Where Legal AI Stands Today
The legal AI tools available to practitioners in 2025 are genuinely useful — semantic case search, judge analytics, document review, drafting assistance — but they're also clearly first-generation technology. They augment attorney work without replacing judgment. They compress research without eliminating it. They surface patterns without interpreting them.
The trajectory of AI development suggests that second and third-generation legal AI tools will be substantially more capable — and will create more significant disruption to traditional legal workflows. Understanding where the technology is headed helps practitioners prepare for those changes rather than react to them.
Autonomous Research and Analysis Agents
Current AI legal research tools require attorney direction at each step — you describe the issue, it searches, you evaluate results, you decide what to use. The next generation of legal AI agents will handle entire research workflows autonomously: given a case filing and a legal question, the agent researches the doctrine, identifies relevant precedents, analyzes the circuit landscape, drafts a research memo, and flags issues that require attorney attention.
These autonomous agents are already emerging in limited form. The reliability, accuracy, and scope of autonomous legal research agents will improve substantially over the next three to five years, compressing the timeline on research-intensive tasks from hours to minutes.
Real-Time Trial Analytics
Trial analytics today happens primarily before trial — researching juror backgrounds, analyzing venue patterns, evaluating damages benchmarks. The emerging generation of real-time analytics tools promises to bring data analysis into the courtroom itself: real-time transcript analysis that identifies inconsistencies between a witness's current testimony and prior statements, juror attention and engagement indicators, and argument impact assessment.

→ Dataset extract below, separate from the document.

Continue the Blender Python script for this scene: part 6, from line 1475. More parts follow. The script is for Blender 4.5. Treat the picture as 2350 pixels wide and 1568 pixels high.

These tools raise significant ethical and procedural questions that courts and bar associations are only beginning to address. But the technology exists and is being deployed in high-stakes commercial litigation. Within five years, real-time trial analytics will be standard equipment for well-resourced trial teams.
Predictive Filing and Strategy Systems
The logical extension of judge analytics and outcome prediction is systems that recommend specific filing strategies based on current case circumstances — "based on this judge's history and the current posture of your case, filing a motion to compel within the next 14 days is associated with a 73% favorable outcome, compared to 41% if filed later." These predictive strategy systems go beyond surfacing historical patterns to making specific recommendations calibrated to real-time case dynamics.
What Litigators Should Do Now
Preparing for this evolution doesn't require predicting exactly how the technology will develop. It requires building the habits and workflows that will let you integrate more powerful tools as they become available:
- Get comfortable with AI-assisted research now, while the tools still require substantial attorney direction — you'll be better positioned to use more autonomous tools effectively when they arrive
- Develop workflows that separate AI-generated output from attorney judgment clearly, so you can adjust the balance as tools improve
- Stay current with ethics guidance on AI tool use — the rules are evolving rapidly and practitioners who ignore them face professional risk
- Treat AI analytics as a complement to experience, not a replacement for it — the litigators who will be most effective with advanced AI are those who bring deep substantive judgment to the interpretation of AI-generated analysis
The attorneys who thrive in the next decade of legal AI development are those building these habits today.